#### [SOURCE DATA]
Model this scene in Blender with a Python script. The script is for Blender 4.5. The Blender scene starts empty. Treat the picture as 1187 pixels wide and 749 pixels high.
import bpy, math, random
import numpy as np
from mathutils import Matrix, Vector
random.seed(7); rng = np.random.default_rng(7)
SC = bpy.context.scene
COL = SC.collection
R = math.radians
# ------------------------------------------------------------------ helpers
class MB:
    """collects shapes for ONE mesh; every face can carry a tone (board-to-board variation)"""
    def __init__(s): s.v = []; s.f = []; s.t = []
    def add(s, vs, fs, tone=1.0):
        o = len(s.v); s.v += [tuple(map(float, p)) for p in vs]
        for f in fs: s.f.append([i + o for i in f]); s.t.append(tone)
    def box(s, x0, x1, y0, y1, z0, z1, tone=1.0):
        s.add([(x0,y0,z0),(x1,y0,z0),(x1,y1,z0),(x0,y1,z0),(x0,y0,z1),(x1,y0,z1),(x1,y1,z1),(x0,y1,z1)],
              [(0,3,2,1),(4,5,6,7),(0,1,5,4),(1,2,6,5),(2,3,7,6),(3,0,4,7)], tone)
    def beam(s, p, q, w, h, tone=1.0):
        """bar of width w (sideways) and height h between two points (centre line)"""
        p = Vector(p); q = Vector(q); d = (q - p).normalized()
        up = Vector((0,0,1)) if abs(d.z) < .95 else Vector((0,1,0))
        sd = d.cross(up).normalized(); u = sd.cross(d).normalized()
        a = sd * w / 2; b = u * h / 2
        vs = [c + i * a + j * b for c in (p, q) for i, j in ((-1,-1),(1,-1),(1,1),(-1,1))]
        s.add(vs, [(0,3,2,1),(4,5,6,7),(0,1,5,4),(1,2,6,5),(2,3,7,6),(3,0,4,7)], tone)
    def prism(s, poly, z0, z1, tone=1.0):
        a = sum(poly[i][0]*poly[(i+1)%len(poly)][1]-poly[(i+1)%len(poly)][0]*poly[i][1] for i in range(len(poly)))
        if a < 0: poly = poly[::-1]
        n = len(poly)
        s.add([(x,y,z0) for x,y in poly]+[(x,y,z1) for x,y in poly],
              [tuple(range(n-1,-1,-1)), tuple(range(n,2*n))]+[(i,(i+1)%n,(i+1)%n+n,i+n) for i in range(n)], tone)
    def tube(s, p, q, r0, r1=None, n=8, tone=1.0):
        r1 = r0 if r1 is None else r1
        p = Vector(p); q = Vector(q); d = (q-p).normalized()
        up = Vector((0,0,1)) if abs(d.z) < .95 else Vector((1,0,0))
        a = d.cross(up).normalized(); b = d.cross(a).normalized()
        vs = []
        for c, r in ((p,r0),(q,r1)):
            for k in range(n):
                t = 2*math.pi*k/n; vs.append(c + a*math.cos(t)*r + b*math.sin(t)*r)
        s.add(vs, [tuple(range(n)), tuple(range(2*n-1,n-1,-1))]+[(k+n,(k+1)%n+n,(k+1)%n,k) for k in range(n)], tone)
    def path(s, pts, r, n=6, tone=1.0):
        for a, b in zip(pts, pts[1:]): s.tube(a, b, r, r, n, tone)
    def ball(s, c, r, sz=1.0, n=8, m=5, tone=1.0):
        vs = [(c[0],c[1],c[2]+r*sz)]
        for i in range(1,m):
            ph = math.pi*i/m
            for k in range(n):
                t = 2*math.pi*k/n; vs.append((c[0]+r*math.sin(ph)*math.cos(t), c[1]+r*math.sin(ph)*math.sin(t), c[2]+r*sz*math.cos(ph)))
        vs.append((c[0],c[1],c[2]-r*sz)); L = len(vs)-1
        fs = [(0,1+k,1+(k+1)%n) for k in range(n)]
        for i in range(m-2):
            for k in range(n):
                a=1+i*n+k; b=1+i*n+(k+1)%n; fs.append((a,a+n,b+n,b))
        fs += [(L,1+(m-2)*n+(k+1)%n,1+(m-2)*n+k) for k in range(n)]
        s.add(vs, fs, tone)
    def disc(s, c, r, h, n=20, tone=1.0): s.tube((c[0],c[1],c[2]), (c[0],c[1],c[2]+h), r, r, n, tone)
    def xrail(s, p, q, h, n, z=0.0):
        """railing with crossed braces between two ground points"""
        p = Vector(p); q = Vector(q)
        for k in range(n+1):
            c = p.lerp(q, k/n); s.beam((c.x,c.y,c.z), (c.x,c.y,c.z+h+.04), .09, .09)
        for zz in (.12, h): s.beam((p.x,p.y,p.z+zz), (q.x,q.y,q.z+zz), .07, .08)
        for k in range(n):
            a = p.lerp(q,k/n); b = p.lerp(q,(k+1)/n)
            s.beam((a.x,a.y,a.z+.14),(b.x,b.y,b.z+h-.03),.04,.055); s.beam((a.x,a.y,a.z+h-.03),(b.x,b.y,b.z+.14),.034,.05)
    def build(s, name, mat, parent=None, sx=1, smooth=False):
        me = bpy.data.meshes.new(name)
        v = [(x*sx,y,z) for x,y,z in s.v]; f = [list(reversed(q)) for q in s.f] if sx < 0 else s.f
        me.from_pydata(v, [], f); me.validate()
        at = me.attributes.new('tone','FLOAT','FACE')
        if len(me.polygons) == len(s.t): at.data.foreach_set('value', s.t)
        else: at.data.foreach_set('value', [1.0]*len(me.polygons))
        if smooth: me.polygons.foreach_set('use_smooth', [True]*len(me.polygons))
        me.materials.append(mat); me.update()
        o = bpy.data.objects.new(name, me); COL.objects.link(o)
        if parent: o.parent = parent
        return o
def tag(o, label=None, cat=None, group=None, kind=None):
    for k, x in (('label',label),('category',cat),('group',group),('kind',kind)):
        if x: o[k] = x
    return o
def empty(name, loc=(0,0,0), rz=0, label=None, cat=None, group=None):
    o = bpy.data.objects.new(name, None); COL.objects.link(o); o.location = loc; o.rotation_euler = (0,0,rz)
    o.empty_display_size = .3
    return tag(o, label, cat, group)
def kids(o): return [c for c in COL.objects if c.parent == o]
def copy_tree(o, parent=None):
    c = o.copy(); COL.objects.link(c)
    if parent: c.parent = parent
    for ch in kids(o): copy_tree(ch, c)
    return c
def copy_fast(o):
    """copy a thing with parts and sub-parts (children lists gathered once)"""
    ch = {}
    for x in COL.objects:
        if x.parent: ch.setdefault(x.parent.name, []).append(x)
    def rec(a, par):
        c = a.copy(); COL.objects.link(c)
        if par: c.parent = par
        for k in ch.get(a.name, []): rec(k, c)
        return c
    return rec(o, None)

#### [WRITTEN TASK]
Once more, set down the full listing, verbatim.

#### [SOLVED PROBLEM]
Model this scene in Blender with a Python script. The script is for Blender 4.5. The Blender scene starts empty. Treat the picture as 1187 pixels wide and 749 pixels high.
import bpy, math, random
import numpy as np
from mathutils import Matrix, Vector
random.seed(7); rng = np.random.default_rng(7)
SC = bpy.context.scene
COL = SC.collection
R = math.radians
# ------------------------------------------------------------------ helpers
class MB:
    """collects shapes for ONE mesh; every face can carry a tone (board-to-board variation)"""
    def __init__(s): s.v = []; s.f = []; s.t = []
    def add(s, vs, fs, tone=1.0):
        o = len(s.v); s.v += [tuple(map(float, p)) for p in vs]
        for f in fs: s.f.append([i + o for i in f]); s.t.append(tone)
    def box(s, x0, x1, y0, y1, z0, z1, tone=1.0):
        s.add([(x0,y0,z0),(x1,y0,z0),(x1,y1,z0),(x0,y1,z0),(x0,y0,z1),(x1,y0,z1),(x1,y1,z1),(x0,y1,z1)],
              [(0,3,2,1),(4,5,6,7),(0,1,5,4),(1,2,6,5),(2,3,7,6),(3,0,4,7)], tone)
    def beam(s, p, q, w, h, tone=1.0):
        """bar of width w (sideways) and height h between two points (centre line)"""
        p = Vector(p); q = Vector(q); d = (q - p).normalized()
        up = Vector((0,0,1)) if abs(d.z) < .95 else Vector((0,1,0))
        sd = d.cross(up).normalized(); u = sd.cross(d).normalized()
        a = sd * w / 2; b = u * h / 2
        vs = [c + i * a + j * b for c in (p, q) for i, j in ((-1,-1),(1,-1),(1,1),(-1,1))]
        s.add(vs, [(0,3,2,1),(4,5,6,7),(0,1,5,4),(1,2,6,5),(2,3,7,6),(3,0,4,7)], tone)
    def prism(s, poly, z0, z1, tone=1.0):
        a = sum(poly[i][0]*poly[(i+1)%len(poly)][1]-poly[(i+1)%len(poly)][0]*poly[i][1] for i in range(len(poly)))
        if a < 0: poly = poly[::-1]
        n = len(poly)
        s.add([(x,y,z0) for x,y in poly]+[(x,y,z1) for x,y in poly],
              [tuple(range(n-1,-1,-1)), tuple(range(n,2*n))]+[(i,(i+1)%n,(i+1)%n+n,i+n) for i in range(n)], tone)
    def tube(s, p, q, r0, r1=None, n=8, tone=1.0):
        r1 = r0 if r1 is None else r1
        p = Vector(p); q = Vector(q); d = (q-p).normalized()
        up = Vector((0,0,1)) if abs(d.z) < .95 else Vector((1,0,0))
        a = d.cross(up).normalized(); b = d.cross(a).normalized()
        vs = []
        for c, r in ((p,r0),(q,r1)):
            for k in range(n):
                t = 2*math.pi*k/n; vs.append(c + a*math.cos(t)*r + b*math.sin(t)*r)
        s.add(vs, [tuple(range(n)), tuple(range(2*n-1,n-1,-1))]+[(k+n,(k+1)%n+n,(k+1)%n,k) for k in range(n)], tone)
    def path(s, pts, r, n=6, tone=1.0):
        for a, b in zip(pts, pts[1:]): s.tube(a, b, r, r, n, tone)
    def ball(s, c, r, sz=1.0, n=8, m=5, tone=1.0):
        vs = [(c[0],c[1],c[2]+r*sz)]
        for i in range(1,m):
            ph = math.pi*i/m
            for k in range(n):
                t = 2*math.pi*k/n; vs.append((c[0]+r*math.sin(ph)*math.cos(t), c[1]+r*math.sin(ph)*math.sin(t), c[2]+r*sz*math.cos(ph)))
        vs.append((c[0],c[1],c[2]-r*sz)); L = len(vs)-1
        fs = [(0,1+k,1+(k+1)%n) for k in range(n)]
        for i in range(m-2):
            for k in range(n):
                a=1+i*n+k; b=1+i*n+(k+1)%n; fs.append((a,a+n,b+n,b))
        fs += [(L,1+(m-2)*n+(k+1)%n,1+(m-2)*n+k) for k in range(n)]
        s.add(vs, fs, tone)
    def disc(s, c, r, h, n=20, tone=1.0): s.tube((c[0],c[1],c[2]), (c[0],c[1],c[2]+h), r, r, n, tone)
    def xrail(s, p, q, h, n, z=0.0):
        """railing with crossed braces between two ground points"""
        p = Vector(p); q = Vector(q)
        for k in range(n+1):
            c = p.lerp(q, k/n); s.beam((c.x,c.y,c.z), (c.x,c.y,c.z+h+.04), .09, .09)
        for zz in (.12, h): s.beam((p.x,p.y,p.z+zz), (q.x,q.y,q.z+zz), .07, .08)
        for k in range(n):
            a = p.lerp(q,k/n); b = p.lerp(q,(k+1)/n)
            s.beam((a.x,a.y,a.z+.14),(b.x,b.y,b.z+h-.03),.04,.055); s.beam((a.x,a.y,a.z+h-.03),(b.x,b.y,b.z+.14),.034,.05)
    def build(s, name, mat, parent=None, sx=1, smooth=False):
        me = bpy.data.meshes.new(name)
        v = [(x*sx,y,z) for x,y,z in s.v]; f = [list(reversed(q)) for q in s.f] if sx < 0 else s.f
        me.from_pydata(v, [], f); me.validate()
        at = me.attributes.new('tone','FLOAT','FACE')
        if len(me.polygons) == len(s.t): at.data.foreach_set('value', s.t)
        else: at.data.foreach_set('value', [1.0]*len(me.polygons))
        if smooth: me.polygons.foreach_set('use_smooth', [True]*len(me.polygons))
        me.materials.append(mat); me.update()
        o = bpy.data.objects.new(name, me); COL.objects.link(o)
        if parent: o.parent = parent
        return o
def tag(o, label=None, cat=None, group=None, kind=None):
    for k, x in (('label',label),('category',cat),('group',group),('kind',kind)):
        if x: o[k] = x
    return o
def empty(name, loc=(0,0,0), rz=0, label=None, cat=None, group=None):
    o = bpy.data.objects.new(name, None); COL.objects.link(o); o.location = loc; o.rotation_euler = (0,0,rz)
    o.empty_display_size = .3
    return tag(o, label, cat, group)
def kids(o): return [c for c in COL.objects if c.parent == o]
def copy_tree(o, parent=None):
    c = o.copy(); COL.objects.link(c)
    if parent: c.parent = parent
    for ch in kids(o): copy_tree(ch, c)
    return c
def copy_fast(o):
    """copy a thing with parts and sub-parts (children lists gathered once)"""
    ch = {}
    for x in COL.objects:
        if x.parent: ch.setdefault(x.parent.name, []).append(x)
    def rec(a, par):
        c = a.copy(); COL.objects.link(c)
        if par: c.parent = par
        for k in ch.get(a.name, []): rec(k, c)
        return c
    return rec(o, None)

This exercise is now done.